‘Underlying business is strong’ says Lloyds TSB
Jul 31 2008 by Iain Laing, The Journal
LLOYDS TSB added to nerves at the start of the bank reporting season yesterday after it revealed more credit crunch losses but assured that its underlying business was strong.
Britain’s fifth largest bank posted a 70% slide in half-year pre-tax profits to £599m after a £585m hit from the credit turmoil and investment writedowns at its insurance arm.
However, the losses seen so far are a fraction of those suffered by its rivals and Lloyds said that on an underlying basis, profits were up 11% to £2.16bn.
Its UK retail arm saw underlying profits rise 15% to £911m as the group’s mortgage business, Cheltenham & Gloucester, took advantage of the wider clampdown in mortgage lending to boost its share of net new business to more than 24%.

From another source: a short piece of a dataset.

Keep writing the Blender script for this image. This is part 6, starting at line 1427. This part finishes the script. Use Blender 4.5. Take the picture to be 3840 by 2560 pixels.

The group is now the second biggest lender of new mortgages in the UK behind Abbey, which this week revealed it too has been increasing share, toppling Halifax from the top spot.
The squeeze on hard-pressed mortgage borrowers was highlighted as Lloyds said it had increased profit margins on new home loans.
But there may be some relief for borrowers on the horizon, according to Lloyds.
The bank is expecting rivals that have sharply pulled back lending to start coming back into the market over the next six months.
Eric Daniels, group chief executive, said: “The mortgage market is reaching a new equilibrium.
“We expect lenders in the second half to take a more aggressive stance and put more mortgages out there. So we don’t think we’ll continue to take a 24% share of net new lending.” The “market dislocation“ loss brings the group’s total credit crunch impact so far to £865m.
The £585m interim results hit includes the £387m revealed in the first quarter, but comes on top of the £280m reported last year.
The group said performance was also knocked by a significant drop in the value of investments at its insurance business, as the volatility in stock markets took its toll.
However, Lloyds signalled there would be no multi-billion pound fundraising move to boost its balance sheet.
While rivals such as Barclays, HBOS and Royal Bank of Scotland have turned to shareholders for cash to repair finances knocked by the credit crunch, Lloyds assured its capital position was “very robust”.
The bank also announced a 2% increase in its interim dividend payout to investors at a time when many other banks are cutting or putting dividends on hold.